God's Eternal Drama
“The works that the Father has given me to accomplish, the very works that I am doing, bear witness about me that the Father has sent me.”
Simon Peter, at Caesarea Philippi, confessed Jesus as the Messiah, and our Lord began to unfold exactly what that would mean. Importantly, He taught them “that the Son of Man must suffer many things and be rejected by the elders and the chief priests and the scribes and be killed, and after three days rise again” (Mark 8:31). As Mark indicates in that summary of our Lord’s teaching on the work of the Messiah, Christ’s suffering, death, and resurrection were an obligation (“the Son of Man must”), which in turn implies a definite plan that Jesus had to accomplish. This plan, of course, is the plan of salvation, which is unfolded for us in Scripture. We will now pause our study of Mark’s gospel for a week or so in order to focus on this plan of salvation. The Drama of Redemption, a teaching series by Dr. R.C. Sproul, will help us better understand our Creator’s great plan to redeem His people.
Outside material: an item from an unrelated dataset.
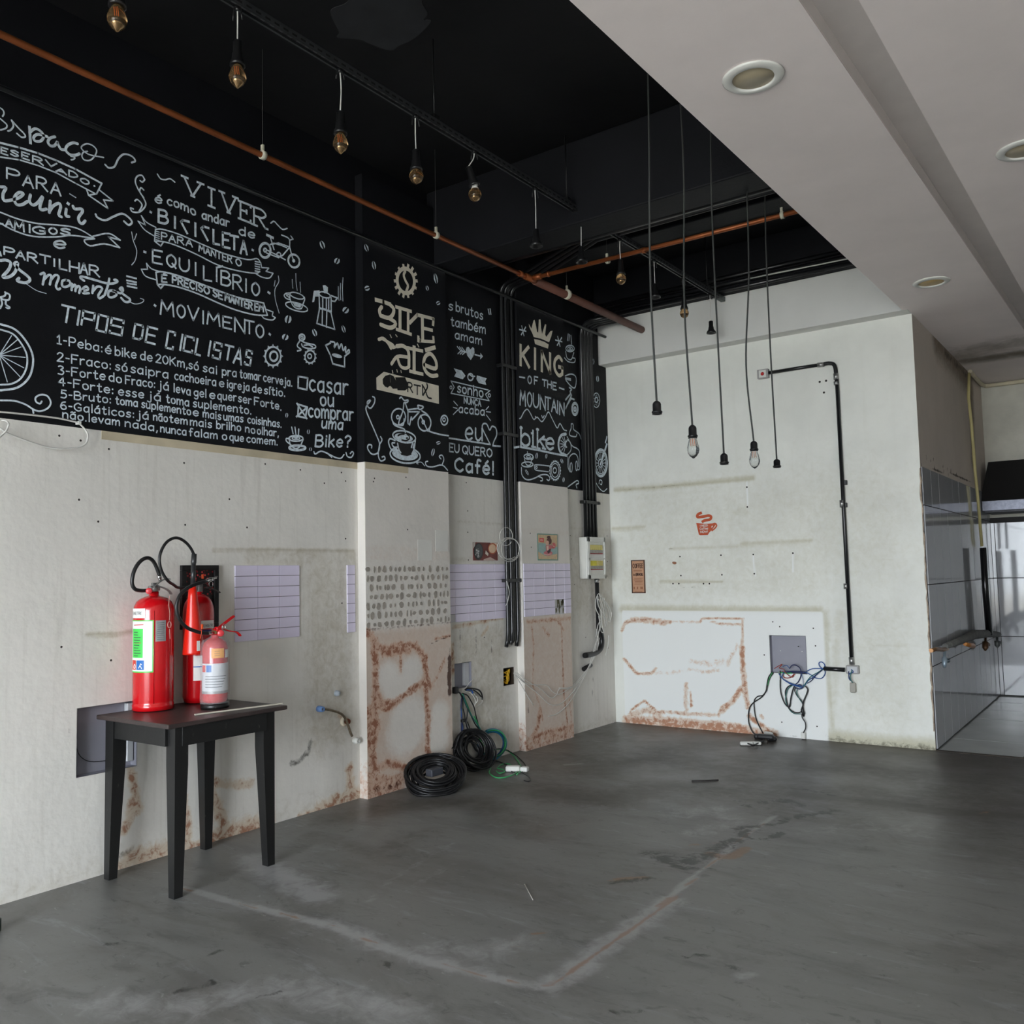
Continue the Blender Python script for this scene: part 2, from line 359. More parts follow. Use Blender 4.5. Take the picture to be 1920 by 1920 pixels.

In addition to Mark 8:31, several other biblical passages indicate that our salvation is the result of a specific plan devised by God Himself for our redemption. Ephesians 1:10, for example, speaks of God’s “plan for the fullness of time” to unite redeemed Jews and Gentiles as one people in Christ Jesus. The Lord’s work of salvation is purposeful, having proceeded according to His wise design.
When referring to this plan, theologians often speak of the “covenant of redemption,” which refers to the agreement among the three persons of the Trinity to save the elect in order to magnify the Creator’s glory. In this covenant, the Father, Son, and Holy Spirit agreed to assume certain roles in the outworking of salvation. The Father would send the Son to atone for sin; the Son would willingly be sent by the Father and atone for the sin of His people; and the Spirit would sustain the Son in His work and apply it to those chosen for salvation (John 3:16; Heb. 9:14). In this, we see the harmonious unity of the Godhead. The Father is the primary person identified in Scripture as sending the Son, but the Spirit concurs in this sending and the Son can even be said to send Himself in His willingness to go. The Son gives up His life for our salvation. The Father hands over the Son to judgment, and the Spirit surrenders His fellowship with Jesus according to the humanity of Jesus as He dies on the cross. The Spirit applies salvation to us, not alone but because the Father and Son work through Him to regenerate and sanctify us (Eph. 1:3–14).
Coram Deo
The Father gave the Son specific works to do (John 5:26b), which speaks to the agreement among the persons of the Godhead to save us. What this agreement, this covenant of redemption, tells us is that the Lord acted purposefully in providing salvation for us. Our redemption is not some contingency that arose after God’s initial plan failed; rather, it was willed by God freely from all eternity out of His great love for His children.